PROVIDED RECORDS
START
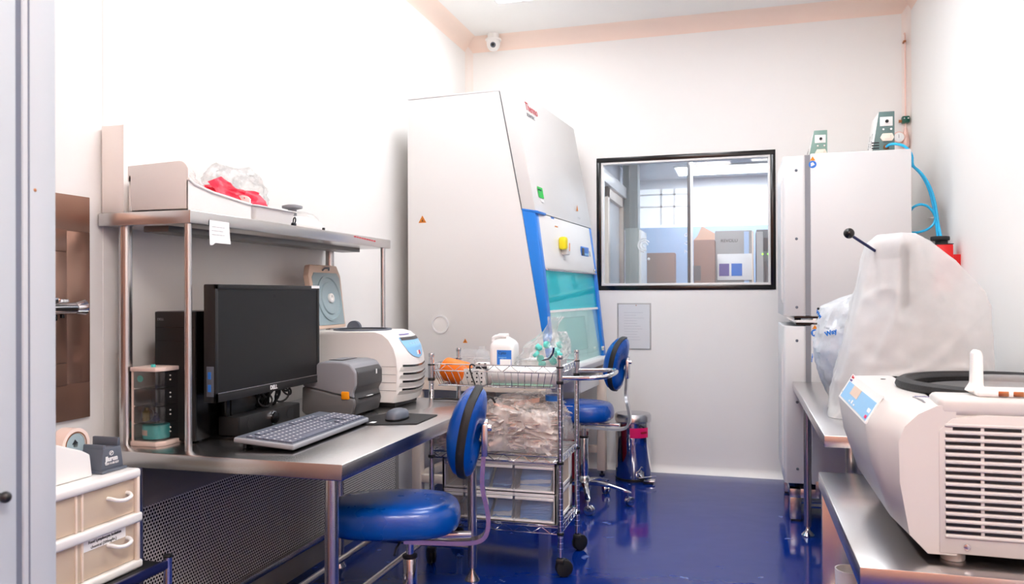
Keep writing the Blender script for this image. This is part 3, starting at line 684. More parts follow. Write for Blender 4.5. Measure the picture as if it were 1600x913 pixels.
# small centrifuge with its lid open
t = thing('small_centrifuge', 'white benchtop centrifuge with its lid standing open, behind the label printer', 'centrifuge', (-1.62, 3.35, ZT))
cy0, cy1 = 3.195, 3.50
prof = [(-1.87, .83), (-1.87, 1.115), (-1.855, 1.137), (-1.55, 1.137), (-1.515, 1.128), (-1.485, 1.105), (-1.46, 1.065), (-1.447, 1.02), (-1.442, .965), (-1.447, .88), (-1.465, .825)]
mb = MB(); n = 14
def cring(k, f):
    # the far end swells forward a little: a bowed front
    return [(x + (.028 * math.sin(PI * f) if x > -1.58 else 0), cy0 + (cy1 - cy0) * f, z) for x, z in prof]
mb.loft([[(-1.66 + (x + 1.66) * .985, cy0 - .004, .98 + (z - .98) * .985) for x, z in prof]] + [cring(0, k / n) for k in range(n + 1)] + [[(-1.66 + (x + 1.66) * .985, cy1 + .004, .98 + (z - .98) * .985) for x, z in prof]])
obj('housing', mb, 'white_pl', t, angle=50)
obj('undercarriage', MB().box((-1.85, cy0 + .03, ZT + .001), (-1.47, cy1 - .03, .835), .004), 'black', t)
def front_x(z, f):
    for (xa, za), (xb, zb) in zip(prof[3:], prof[4:]):
        if zb <= z <= za: return xa + (xb - xa) * (za - z) / (za - zb) + .028 * math.sin(PI * f)
    return prof[-1][0]
def on_front(f, z, off): return (front_x(z, f) + off, cy0 + (cy1 - cy0) * f, z)
# control shield
def shield(u, v):
    z = 1.108 - .095 * v; w = .37 * math.sqrt(max(0, 1 - v ** 2.4)) if v < 1 else 0
    f = .58 + w * (u - .5) * 2; return on_front(f, z, .003)
obj('control_panel', MB().grid(shield, 16, 14), 'lightblue', t)
obj('display', MB().grid(lambda u, v: on_front(.23 + .70 * u, 1.109 - .014 * v, .004), 10, 3), 'printer_dark', t)
obj('logo_bar', MB().grid(lambda u, v: on_front(.30 + .34 * u, 1.1225 - .004 * v, .004), 6, 2), 'purpleink', t)
obj('stop_key', MB().grid(lambda u, v: on_front(.60 + .07 * u, 1.046 - .018 * v, .0045), 3, 3), 'redink', t)
obj('start_key', MB().grid(lambda u, v: on_front(.52 + .07 * u, 1.046 - .018 * v, .0045), 3, 3), 'white_pl', t)
bt = MB()
for f in (.36, .45, .56, .66, .76): bt.grid(lambda u, v, f=f: on_front(f + .05 * u, 1.084 - .009 * v, .0045), 2, 2)
obj('keypad', bt, 'frost', t)
for k, z in enumerate((.985, .95, .915, .88)):
    sl = obj('vent_slot', MB().grid(lambda u, v, z=z: on_front(.10 + .88 * u, z - .009 * v + .006 * (1 - math.sin(PI * u)), .0025), 18, 2), 'gloss_black', t)
    obj('vent_lip', MB().grid(lambda u, v, z=z: on_front(.02 + .96 * u, z - .009 - .016 * v + .006 * (1 - math.sin(PI * u)), .0025 + .006 * (1 - v)), 18, 2), 'white_pl', t)
    obj('side_groove', MB().box((-1.52 - .006 * k, cy0 - .0052, z - .001), (-1.45, cy0 - .002, z + .0005)), 'greyink', t)
obj('bowl_rim', MB().lathe([(.118, 0), (.134, 0), (.134, .008), (.118, .008), (.118, 0)], (-1.69, 3.35, 1.136), 40), 'slate', t)
obj('bowl', MB().lathe([(.118, 0.004), (.118, -.001), (0, -.001)], (-1.69, 3.35, 1.139), 40), 'printer_dark', t)
lid = Matrix.Translation((-1.845, 3.35, 1.145)) @ Matrix.Rotation(math.radians(-9), 4, 'Y')
lo = obj('lid', MB().prism([(-.135, 0), (.135, 0), (.135, .03), (.15, .25), (.125, .30), (-.125, .30), (-.15, .25)], 0, -.03, 0, .006, 2), 'beige', t)
lo.data.transform(MW[t.name]); lo.data.transform(lid); lo.data.transform(MW[t.name].inverted())
def lidpart(name, mb, m):
    o = obj(name, mb, m, lo); o.data.transform(MW[t.name]); o.data.transform(lid); o.data.transform(MW[t.name].inverted()); return o
lidpart('lid_lining', MB().prism([(-.118, .015), (.118, .015), (.126, .24), (.105, .262), (-.105, .262), (-.126, .24)], 0, -.005, .004, .002), 'lidgrey')
lidpart('lid_seal', MB().lathe([(.108, .002), (.108, .010), (.098, .012), (.096, .006), (.078, .006), (.074, .012), (.04, .014), (.03, .010), (0, .010)], (0, 0, .14), 40, 0), 'lidgrey')
lidpart('lid_hub', MB().lathe([(.022, .008), (.022, .02), (.012, .022), (.010, .012), (0, .012)], (0, 0, .14), 24, 0), 'white_pl')
lidpart('lid_latch', MB().tube([(.006, -.03, .272), (.014, -.02, .282), (.014, .02, .284), (.006, .03, .275)], .004), 'slate')
obj('lid_hinge', MB().cyl((-1.80, 3.47, 1.14), (-1.80, 3.49, 1.14), .035, n=24), 'slate', t)

# ------------------------------------------------------------------ biosafety cabinet (local u = depth, v = along the wall)
t = thing('biosafety_cabinet', 'tall white biosafety cabinet with blue uprights and a teal glass sash', 'cabinet', (-1.95, 4.47, 0), math.radians(-4))
VL = 1.28
def L(name, mb, m, par=None, angle=35): return obj(name, mb, m, par or t, local=True, angle=angle)
L('body_side', MB().prism([(0, .80), (0, 2.485), (.60, 2.487), (.735, 1.79), (.892, .86), (.892, .80)], 1, 0, .035, .002), 'powder')
L('body_side', MB().prism([(0, .80), (0, 2.485), (.60, 2.487), (.735, 1.79), (.892, .86), (.892, .80)], 1, VL - .035, VL, .002), 'powder')
L('body_back', MB().box((0, .034, .80), (.03, VL - .034, 2.48)), 'powder')
L('top_plate', MB().box((0, 0, 2.4875), (.605, VL, 2.497), .001), 'powder2')
L('seam_line', MB().prism([(.598, 2.486), (.602, 2.486), (.737, 1.789), (.733, 1.789)], 1, -.0012, .002), 'greyink')
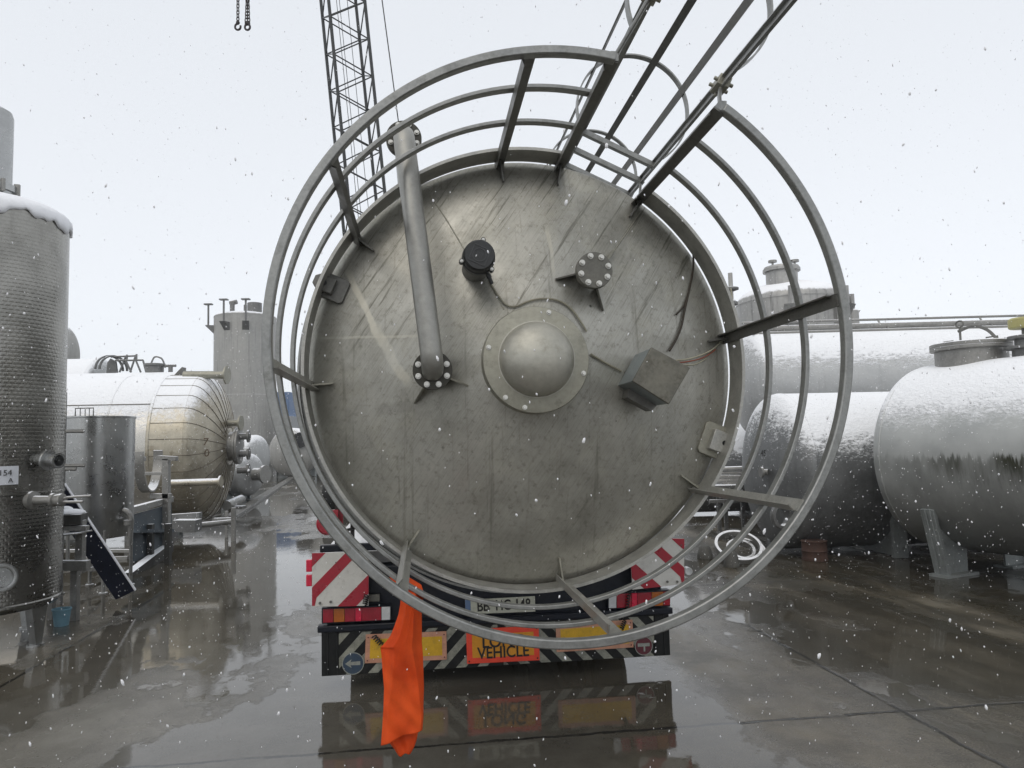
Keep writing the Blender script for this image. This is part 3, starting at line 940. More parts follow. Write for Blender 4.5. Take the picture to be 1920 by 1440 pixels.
END
GOAL
Retype the data above exactly; pictures are not part of the copy.

COMPLETE RESPONSE
Keep writing the Blender script for this image. This is part 3, starting at line 684. More parts follow. Write for Blender 4.5. Measure the picture as if it were 1600x913 pixels.
# small centrifuge with its lid open
t = thing('small_centrifuge', 'white benchtop centrifuge with its lid standing open, behind the label printer', 'centrifuge', (-1.62, 3.35, ZT))
cy0, cy1 = 3.195, 3.50
prof = [(-1.87, .83), (-1.87, 1.115), (-1.855, 1.137), (-1.55, 1.137), (-1.515, 1.128), (-1.485, 1.105), (-1.46, 1.065), (-1.447, 1.02), (-1.442, .965), (-1.447, .88), (-1.465, .825)]
mb = MB(); n = 14
def cring(k, f):
    # the far end swells forward a little: a bowed front
    return [(x + (.028 * math.sin(PI * f) if x > -1.58 else 0), cy0 + (cy1 - cy0) * f, z) for x, z in prof]
mb.loft([[(-1.66 + (x + 1.66) * .985, cy0 - .004, .98 + (z - .98) * .985) for x, z in prof]] + [cring(0, k / n) for k in range(n + 1)] + [[(-1.66 + (x + 1.66) * .985, cy1 + .004, .98 + (z - .98) * .985) for x, z in prof]])
obj('housing', mb, 'white_pl', t, angle=50)
obj('undercarriage', MB().box((-1.85, cy0 + .03, ZT + .001), (-1.47, cy1 - .03, .835), .004), 'black', t)
def front_x(z, f):
    for (xa, za), (xb, zb) in zip(prof[3:], prof[4:]):
        if zb <= z <= za: return xa + (xb - xa) * (za - z) / (za - zb) + .028 * math.sin(PI * f)
    return prof[-1][0]
def on_front(f, z, off): return (front_x(z, f) + off, cy0 + (cy1 - cy0) * f, z)
# control shield
def shield(u, v):
    z = 1.108 - .095 * v; w = .37 * math.sqrt(max(0, 1 - v ** 2.4)) if v < 1 else 0
    f = .58 + w * (u - .5) * 2; return on_front(f, z, .003)
obj('control_panel', MB().grid(shield, 16, 14), 'lightblue', t)
obj('display', MB().grid(lambda u, v: on_front(.23 + .70 * u, 1.109 - .014 * v, .004), 10, 3), 'printer_dark', t)
obj('logo_bar', MB().grid(lambda u, v: on_front(.30 + .34 * u, 1.1225 - .004 * v, .004), 6, 2), 'purpleink', t)
obj('stop_key', MB().grid(lambda u, v: on_front(.60 + .07 * u, 1.046 - .018 * v, .0045), 3, 3), 'redink', t)
obj('start_key', MB().grid(lambda u, v: on_front(.52 + .07 * u, 1.046 - .018 * v, .0045), 3, 3), 'white_pl', t)
bt = MB()
for f in (.36, .45, .56, .66, .76): bt.grid(lambda u, v, f=f: on_front(f + .05 * u, 1.084 - .009 * v, .0045), 2, 2)
obj('keypad', bt, 'frost', t)
for k, z in enumerate((.985, .95, .915, .88)):
    sl = obj('vent_slot', MB().grid(lambda u, v, z=z: on_front(.10 + .88 * u, z - .009 * v + .006 * (1 - math.sin(PI * u)), .0025), 18, 2), 'gloss_black', t)
    obj('vent_lip', MB().grid(lambda u, v, z=z: on_front(.02 + .96 * u, z - .009 - .016 * v + .006 * (1 - math.sin(PI * u)), .0025 + .006 * (1 - v)), 18, 2), 'white_pl', t)
    obj('side_groove', MB().box((-1.52 - .006 * k, cy0 - .0052, z - .001), (-1.45, cy0 - .002, z + .0005)), 'greyink', t)
obj('bowl_rim', MB().lathe([(.118, 0), (.134, 0), (.134, .008), (.118, .008), (.118, 0)], (-1.69, 3.35, 1.136), 40), 'slate', t)
obj('bowl', MB().lathe([(.118, 0.004), (.118, -.001), (0, -.001)], (-1.69, 3.35, 1.139), 40), 'printer_dark', t)
lid = Matrix.Translation((-1.845, 3.35, 1.145)) @ Matrix.Rotation(math.radians(-9), 4, 'Y')
lo = obj('lid', MB().prism([(-.135, 0), (.135, 0), (.135, .03), (.15, .25), (.125, .30), (-.125, .30), (-.15, .25)], 0, -.03, 0, .006, 2), 'beige', t)
lo.data.transform(MW[t.name]); lo.data.transform(lid); lo.data.transform(MW[t.name].inverted())
def lidpart(name, mb, m):
    o = obj(name, mb, m, lo); o.data.transform(MW[t.name]); o.data.transform(lid); o.data.transform(MW[t.name].inverted()); return o
lidpart('lid_lining', MB().prism([(-.118, .015), (.118, .015), (.126, .24), (.105, .262), (-.105, .262), (-.126, .24)], 0, -.005, .004, .002), 'lidgrey')
lidpart('lid_seal', MB().lathe([(.108, .002), (.108, .010), (.098, .012), (.096, .006), (.078, .006), (.074, .012), (.04, .014), (.03, .010), (0, .010)], (0, 0, .14), 40, 0), 'lidgrey')
lidpart('lid_hub', MB().lathe([(.022, .008), (.022, .02), (.012, .022), (.010, .012), (0, .012)], (0, 0, .14), 24, 0), 'white_pl')
lidpart('lid_latch', MB().tube([(.006, -.03, .272), (.014, -.02, .282), (.014, .02, .284), (.006, .03, .275)], .004), 'slate')
obj('lid_hinge', MB().cyl((-1.80, 3.47, 1.14), (-1.80, 3.49, 1.14), .035, n=24), 'slate', t)

# ------------------------------------------------------------------ biosafety cabinet (local u = depth, v = along the wall)
t = thing('biosafety_cabinet', 'tall white biosafety cabinet with blue uprights and a teal glass sash', 'cabinet', (-1.95, 4.47, 0), math.radians(-4))
VL = 1.28
def L(name, mb, m, par=None, angle=35): return obj(name, mb, m, par or t, local=True, angle=angle)
L('body_side', MB().prism([(0, .80), (0, 2.485), (.60, 2.487), (.735, 1.79), (.892, .86), (.892, .80)], 1, 0, .035, .002), 'powder')
L('body_side', MB().prism([(0, .80), (0, 2.485), (.60, 2.487), (.735, 1.79), (.892, .86), (.892, .80)], 1, VL - .035, VL, .002), 'powder')
L('body_back', MB().box((0, .034, .80), (.03, VL - .034, 2.48)), 'powder')
L('top_plate', MB().box((0, 0, 2.4875), (.605, VL, 2.497), .001), 'powder2')
L('seam_line', MB().prism([(.598, 2.486), (.602, 2.486), (.737, 1.789), (.733, 1.789)], 1, -.0012, .002), 'greyink')
Keep writing the Blender script for this image. This is part 3, starting at line 940. More parts follow. Write for Blender 4.5. Take the picture to be 1920 by 1440 pixels.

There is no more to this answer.